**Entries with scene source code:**

## begin

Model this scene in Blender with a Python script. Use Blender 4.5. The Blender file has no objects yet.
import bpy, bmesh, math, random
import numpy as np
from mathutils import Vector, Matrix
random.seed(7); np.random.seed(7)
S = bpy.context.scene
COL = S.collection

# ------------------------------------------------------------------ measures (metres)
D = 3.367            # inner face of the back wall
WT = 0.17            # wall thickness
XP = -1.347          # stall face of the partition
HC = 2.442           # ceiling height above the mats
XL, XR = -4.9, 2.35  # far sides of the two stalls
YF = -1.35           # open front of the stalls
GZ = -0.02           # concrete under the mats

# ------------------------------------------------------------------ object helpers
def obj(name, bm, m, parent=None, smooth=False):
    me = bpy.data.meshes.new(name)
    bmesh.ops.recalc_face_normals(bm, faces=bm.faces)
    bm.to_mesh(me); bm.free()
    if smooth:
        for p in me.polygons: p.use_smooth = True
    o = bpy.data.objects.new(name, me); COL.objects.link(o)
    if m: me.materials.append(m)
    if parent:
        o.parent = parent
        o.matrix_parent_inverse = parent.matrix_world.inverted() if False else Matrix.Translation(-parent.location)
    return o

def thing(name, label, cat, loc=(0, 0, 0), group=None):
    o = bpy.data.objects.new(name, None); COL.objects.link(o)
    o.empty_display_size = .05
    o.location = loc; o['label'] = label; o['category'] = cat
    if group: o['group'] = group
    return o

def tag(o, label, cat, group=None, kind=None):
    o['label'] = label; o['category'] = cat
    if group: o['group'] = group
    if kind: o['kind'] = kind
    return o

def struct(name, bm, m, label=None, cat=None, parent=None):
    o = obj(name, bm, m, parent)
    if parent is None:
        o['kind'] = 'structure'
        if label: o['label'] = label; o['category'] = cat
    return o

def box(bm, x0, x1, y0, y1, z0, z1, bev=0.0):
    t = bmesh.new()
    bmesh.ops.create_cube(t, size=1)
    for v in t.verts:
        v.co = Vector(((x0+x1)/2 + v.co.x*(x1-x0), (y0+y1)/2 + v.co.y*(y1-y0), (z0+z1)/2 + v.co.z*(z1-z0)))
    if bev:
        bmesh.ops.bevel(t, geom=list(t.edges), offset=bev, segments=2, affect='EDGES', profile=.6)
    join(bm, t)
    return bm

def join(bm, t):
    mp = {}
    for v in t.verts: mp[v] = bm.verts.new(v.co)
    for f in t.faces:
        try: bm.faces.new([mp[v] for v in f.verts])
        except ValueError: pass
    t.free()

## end
## begin

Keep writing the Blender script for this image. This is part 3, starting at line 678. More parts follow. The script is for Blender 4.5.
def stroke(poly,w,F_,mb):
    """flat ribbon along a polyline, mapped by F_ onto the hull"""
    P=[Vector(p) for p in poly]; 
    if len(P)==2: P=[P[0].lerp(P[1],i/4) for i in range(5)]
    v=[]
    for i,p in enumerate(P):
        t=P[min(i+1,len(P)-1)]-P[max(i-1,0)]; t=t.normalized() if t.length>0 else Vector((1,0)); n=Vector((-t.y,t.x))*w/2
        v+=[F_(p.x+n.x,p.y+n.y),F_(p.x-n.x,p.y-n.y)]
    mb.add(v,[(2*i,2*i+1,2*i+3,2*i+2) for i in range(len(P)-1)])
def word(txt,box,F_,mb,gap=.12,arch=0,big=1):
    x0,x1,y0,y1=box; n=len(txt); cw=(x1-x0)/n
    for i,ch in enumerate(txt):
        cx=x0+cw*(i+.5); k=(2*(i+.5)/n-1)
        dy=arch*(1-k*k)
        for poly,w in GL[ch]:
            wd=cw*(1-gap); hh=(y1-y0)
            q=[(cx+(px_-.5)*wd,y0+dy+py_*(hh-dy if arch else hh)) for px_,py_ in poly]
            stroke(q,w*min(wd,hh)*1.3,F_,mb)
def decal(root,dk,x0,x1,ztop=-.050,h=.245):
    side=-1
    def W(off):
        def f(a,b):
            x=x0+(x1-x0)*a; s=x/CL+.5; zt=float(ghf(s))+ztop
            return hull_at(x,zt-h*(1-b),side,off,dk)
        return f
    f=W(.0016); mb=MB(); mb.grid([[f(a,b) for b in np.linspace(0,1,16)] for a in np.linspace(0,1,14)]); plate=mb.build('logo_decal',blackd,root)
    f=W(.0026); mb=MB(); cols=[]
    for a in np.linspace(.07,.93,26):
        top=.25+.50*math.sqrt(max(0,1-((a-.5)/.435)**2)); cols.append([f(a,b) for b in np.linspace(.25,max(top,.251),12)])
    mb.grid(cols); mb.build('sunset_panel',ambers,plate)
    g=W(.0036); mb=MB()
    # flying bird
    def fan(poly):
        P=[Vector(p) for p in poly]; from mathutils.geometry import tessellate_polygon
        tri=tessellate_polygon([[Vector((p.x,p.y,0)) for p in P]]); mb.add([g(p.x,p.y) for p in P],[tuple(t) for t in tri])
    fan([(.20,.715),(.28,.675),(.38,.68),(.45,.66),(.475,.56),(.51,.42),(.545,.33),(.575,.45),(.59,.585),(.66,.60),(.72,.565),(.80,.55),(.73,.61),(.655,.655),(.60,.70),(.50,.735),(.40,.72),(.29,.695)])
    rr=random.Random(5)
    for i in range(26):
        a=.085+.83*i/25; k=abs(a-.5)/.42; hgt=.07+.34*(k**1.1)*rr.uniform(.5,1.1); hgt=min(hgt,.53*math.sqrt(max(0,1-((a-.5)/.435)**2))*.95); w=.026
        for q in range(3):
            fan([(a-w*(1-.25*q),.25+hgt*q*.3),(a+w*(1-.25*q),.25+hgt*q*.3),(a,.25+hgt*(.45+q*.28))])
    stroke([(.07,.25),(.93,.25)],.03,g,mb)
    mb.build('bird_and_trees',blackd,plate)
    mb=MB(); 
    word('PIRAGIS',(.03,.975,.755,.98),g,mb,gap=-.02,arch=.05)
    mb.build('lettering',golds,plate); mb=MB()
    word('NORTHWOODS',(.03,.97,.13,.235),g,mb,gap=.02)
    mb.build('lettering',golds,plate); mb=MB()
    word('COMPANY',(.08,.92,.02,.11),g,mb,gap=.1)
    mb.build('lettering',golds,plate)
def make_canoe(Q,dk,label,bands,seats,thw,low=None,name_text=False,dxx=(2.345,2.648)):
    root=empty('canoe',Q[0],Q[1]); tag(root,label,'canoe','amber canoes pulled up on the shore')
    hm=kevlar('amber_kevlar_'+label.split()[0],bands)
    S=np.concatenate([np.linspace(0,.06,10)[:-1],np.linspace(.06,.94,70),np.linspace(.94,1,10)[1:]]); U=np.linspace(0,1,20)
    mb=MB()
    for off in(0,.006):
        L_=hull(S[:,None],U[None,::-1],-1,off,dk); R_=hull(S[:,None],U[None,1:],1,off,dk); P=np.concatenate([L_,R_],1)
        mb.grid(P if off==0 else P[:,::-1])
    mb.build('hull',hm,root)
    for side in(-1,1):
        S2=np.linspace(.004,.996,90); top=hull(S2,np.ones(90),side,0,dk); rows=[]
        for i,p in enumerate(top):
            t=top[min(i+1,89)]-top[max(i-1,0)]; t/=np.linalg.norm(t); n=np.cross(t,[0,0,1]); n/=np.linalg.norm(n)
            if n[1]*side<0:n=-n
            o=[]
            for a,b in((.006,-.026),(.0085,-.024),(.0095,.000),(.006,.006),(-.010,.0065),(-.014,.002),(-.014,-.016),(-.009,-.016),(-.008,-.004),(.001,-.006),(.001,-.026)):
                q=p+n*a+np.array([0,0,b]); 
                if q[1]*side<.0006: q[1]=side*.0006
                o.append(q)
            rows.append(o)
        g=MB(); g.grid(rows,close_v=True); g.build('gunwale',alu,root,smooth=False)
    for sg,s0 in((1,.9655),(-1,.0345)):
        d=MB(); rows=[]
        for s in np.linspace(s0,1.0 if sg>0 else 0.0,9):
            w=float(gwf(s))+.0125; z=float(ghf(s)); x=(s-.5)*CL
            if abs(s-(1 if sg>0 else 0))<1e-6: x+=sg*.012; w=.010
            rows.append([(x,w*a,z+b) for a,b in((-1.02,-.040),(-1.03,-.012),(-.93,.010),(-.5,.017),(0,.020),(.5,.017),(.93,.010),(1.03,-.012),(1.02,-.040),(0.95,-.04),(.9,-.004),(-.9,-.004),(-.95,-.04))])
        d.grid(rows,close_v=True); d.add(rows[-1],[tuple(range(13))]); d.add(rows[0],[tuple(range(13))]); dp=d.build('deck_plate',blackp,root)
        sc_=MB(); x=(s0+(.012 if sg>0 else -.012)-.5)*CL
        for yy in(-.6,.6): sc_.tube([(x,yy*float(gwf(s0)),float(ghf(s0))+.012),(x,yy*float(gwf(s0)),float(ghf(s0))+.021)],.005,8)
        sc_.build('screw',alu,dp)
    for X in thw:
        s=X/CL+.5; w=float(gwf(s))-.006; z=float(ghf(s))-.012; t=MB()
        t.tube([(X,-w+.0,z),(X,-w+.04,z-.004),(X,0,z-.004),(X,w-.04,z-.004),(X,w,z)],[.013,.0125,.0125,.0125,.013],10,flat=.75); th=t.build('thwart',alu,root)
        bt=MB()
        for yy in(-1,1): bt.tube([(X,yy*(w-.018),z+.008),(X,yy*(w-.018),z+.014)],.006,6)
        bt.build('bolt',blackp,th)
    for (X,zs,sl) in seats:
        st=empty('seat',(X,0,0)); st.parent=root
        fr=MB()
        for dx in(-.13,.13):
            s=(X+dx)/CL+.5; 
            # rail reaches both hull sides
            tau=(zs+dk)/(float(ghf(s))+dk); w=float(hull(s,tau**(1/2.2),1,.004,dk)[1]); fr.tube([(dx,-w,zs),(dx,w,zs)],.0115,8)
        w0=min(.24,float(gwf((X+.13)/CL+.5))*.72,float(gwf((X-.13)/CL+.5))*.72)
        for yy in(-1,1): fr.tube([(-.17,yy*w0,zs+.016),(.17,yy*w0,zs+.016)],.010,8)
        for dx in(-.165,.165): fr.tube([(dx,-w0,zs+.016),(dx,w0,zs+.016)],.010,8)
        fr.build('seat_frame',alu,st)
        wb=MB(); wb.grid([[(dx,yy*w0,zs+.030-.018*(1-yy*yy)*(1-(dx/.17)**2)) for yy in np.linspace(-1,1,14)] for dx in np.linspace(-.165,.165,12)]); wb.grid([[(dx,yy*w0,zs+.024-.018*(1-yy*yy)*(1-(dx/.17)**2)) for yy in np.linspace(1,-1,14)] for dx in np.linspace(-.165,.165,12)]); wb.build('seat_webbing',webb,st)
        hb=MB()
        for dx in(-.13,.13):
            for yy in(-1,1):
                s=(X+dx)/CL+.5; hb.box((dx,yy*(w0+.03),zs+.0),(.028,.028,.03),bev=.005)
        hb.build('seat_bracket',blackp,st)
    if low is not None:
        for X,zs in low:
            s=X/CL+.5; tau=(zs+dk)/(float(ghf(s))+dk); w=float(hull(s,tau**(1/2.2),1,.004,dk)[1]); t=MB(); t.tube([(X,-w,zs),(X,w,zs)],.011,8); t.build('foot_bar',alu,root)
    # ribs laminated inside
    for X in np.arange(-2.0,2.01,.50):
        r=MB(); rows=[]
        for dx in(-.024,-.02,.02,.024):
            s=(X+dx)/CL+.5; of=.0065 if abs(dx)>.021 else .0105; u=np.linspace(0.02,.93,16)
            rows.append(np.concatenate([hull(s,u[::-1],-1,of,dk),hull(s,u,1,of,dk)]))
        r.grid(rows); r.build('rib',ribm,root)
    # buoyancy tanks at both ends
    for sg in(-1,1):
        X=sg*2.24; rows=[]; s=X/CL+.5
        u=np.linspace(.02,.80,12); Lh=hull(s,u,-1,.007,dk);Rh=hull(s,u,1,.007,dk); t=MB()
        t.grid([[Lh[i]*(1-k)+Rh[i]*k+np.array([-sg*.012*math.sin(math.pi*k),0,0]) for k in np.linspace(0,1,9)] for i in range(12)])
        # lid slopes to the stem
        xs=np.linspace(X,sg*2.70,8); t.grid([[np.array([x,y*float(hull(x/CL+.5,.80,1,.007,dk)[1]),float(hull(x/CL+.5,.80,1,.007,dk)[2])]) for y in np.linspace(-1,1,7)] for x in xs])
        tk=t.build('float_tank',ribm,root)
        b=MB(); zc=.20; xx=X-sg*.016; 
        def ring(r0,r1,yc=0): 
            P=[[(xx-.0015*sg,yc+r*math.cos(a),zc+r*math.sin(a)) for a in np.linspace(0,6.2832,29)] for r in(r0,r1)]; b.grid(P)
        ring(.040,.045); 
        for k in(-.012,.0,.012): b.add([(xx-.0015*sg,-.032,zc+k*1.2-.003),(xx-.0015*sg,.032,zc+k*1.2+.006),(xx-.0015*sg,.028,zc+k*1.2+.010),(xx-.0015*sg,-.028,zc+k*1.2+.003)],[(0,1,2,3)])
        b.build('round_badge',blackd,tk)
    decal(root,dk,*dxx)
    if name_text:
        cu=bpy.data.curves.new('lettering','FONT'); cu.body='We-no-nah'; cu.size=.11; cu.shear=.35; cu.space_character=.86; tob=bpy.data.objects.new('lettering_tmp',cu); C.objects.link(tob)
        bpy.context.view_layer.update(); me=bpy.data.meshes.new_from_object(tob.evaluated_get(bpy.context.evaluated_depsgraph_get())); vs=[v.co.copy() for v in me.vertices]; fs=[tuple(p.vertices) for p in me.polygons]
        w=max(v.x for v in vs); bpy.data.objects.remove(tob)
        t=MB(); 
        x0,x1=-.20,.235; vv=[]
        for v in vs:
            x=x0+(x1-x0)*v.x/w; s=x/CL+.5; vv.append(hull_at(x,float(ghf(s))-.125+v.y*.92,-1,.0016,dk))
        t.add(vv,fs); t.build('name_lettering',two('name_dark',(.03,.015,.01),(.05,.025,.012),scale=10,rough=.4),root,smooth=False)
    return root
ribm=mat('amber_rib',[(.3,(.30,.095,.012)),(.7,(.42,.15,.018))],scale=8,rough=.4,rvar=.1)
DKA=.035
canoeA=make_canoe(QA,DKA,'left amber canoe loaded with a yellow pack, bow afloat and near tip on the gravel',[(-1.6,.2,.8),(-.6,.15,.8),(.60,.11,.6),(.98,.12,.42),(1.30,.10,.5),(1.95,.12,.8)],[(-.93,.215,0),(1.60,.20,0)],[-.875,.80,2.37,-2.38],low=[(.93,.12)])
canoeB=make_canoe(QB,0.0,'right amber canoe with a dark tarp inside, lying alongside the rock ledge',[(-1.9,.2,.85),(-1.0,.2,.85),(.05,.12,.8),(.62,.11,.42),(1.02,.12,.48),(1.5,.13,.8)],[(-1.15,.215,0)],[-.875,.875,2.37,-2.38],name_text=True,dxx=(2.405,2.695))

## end
## begin

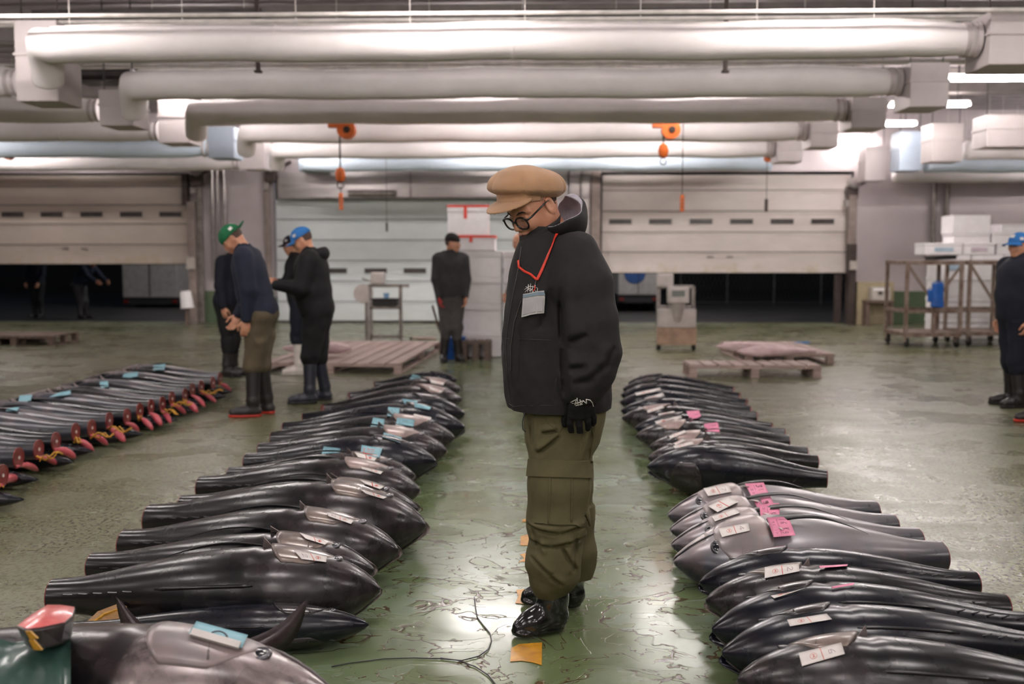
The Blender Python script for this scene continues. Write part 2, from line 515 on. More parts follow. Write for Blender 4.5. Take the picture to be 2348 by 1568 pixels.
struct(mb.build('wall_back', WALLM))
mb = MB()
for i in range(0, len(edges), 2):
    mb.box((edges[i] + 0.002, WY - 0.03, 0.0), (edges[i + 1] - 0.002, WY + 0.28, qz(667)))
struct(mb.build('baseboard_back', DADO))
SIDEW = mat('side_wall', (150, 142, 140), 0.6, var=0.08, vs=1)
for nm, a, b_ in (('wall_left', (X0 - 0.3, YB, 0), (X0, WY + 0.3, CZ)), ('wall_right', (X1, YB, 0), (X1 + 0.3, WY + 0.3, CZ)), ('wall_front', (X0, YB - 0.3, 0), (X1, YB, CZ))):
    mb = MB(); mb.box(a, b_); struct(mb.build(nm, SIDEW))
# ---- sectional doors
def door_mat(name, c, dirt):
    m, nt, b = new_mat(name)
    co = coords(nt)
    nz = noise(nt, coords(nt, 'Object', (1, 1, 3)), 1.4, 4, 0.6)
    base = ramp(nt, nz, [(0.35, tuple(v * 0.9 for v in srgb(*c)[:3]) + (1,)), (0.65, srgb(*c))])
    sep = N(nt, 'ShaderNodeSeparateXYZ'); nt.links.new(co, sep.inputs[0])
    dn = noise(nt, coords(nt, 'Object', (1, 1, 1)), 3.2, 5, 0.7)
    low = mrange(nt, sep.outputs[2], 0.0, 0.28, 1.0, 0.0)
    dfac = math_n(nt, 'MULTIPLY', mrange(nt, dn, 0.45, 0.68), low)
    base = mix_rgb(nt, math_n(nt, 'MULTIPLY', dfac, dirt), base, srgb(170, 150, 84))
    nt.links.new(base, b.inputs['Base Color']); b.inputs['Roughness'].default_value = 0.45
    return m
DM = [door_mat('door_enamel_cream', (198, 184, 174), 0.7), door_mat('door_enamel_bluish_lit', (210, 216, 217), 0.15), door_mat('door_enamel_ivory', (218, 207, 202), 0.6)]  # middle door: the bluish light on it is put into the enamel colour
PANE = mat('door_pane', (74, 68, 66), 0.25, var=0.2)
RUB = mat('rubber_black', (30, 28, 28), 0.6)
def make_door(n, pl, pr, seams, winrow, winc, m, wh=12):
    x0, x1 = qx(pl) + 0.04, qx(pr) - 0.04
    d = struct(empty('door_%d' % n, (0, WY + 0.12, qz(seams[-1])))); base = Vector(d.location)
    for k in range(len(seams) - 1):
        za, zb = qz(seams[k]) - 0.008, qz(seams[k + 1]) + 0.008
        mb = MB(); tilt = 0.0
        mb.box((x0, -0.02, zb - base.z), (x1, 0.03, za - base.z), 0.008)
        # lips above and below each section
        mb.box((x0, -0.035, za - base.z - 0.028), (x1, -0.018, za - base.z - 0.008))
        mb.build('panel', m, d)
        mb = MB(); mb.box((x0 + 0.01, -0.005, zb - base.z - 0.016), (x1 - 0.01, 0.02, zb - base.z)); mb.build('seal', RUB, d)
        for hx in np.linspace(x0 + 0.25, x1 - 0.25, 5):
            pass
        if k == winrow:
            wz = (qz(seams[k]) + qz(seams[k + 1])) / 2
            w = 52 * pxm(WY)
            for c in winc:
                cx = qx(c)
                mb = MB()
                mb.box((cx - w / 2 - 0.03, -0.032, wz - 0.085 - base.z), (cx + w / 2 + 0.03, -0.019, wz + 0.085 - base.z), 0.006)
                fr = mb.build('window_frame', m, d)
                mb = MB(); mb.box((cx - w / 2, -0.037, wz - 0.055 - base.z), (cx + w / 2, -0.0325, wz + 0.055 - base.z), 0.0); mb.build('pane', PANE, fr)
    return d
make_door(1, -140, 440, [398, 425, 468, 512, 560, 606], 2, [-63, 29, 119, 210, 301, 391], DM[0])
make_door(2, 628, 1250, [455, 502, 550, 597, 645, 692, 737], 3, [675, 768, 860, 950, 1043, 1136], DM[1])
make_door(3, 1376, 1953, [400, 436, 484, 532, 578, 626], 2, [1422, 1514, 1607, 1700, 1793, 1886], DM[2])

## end

**Challenge:** The lines to quote run from the one containing "Model this scene" to the one containing "COL = S.collection". Quote them exactly, with both of those lines, and nothing else.

**Result below:**
Model this scene in Blender with a Python script. Use Blender 4.5. The Blender file has no objects yet.
import bpy, bmesh, math, random
import numpy as np
from mathutils import Vector, Matrix
random.seed(7); np.random.seed(7)
S = bpy.context.scene
COL = S.collection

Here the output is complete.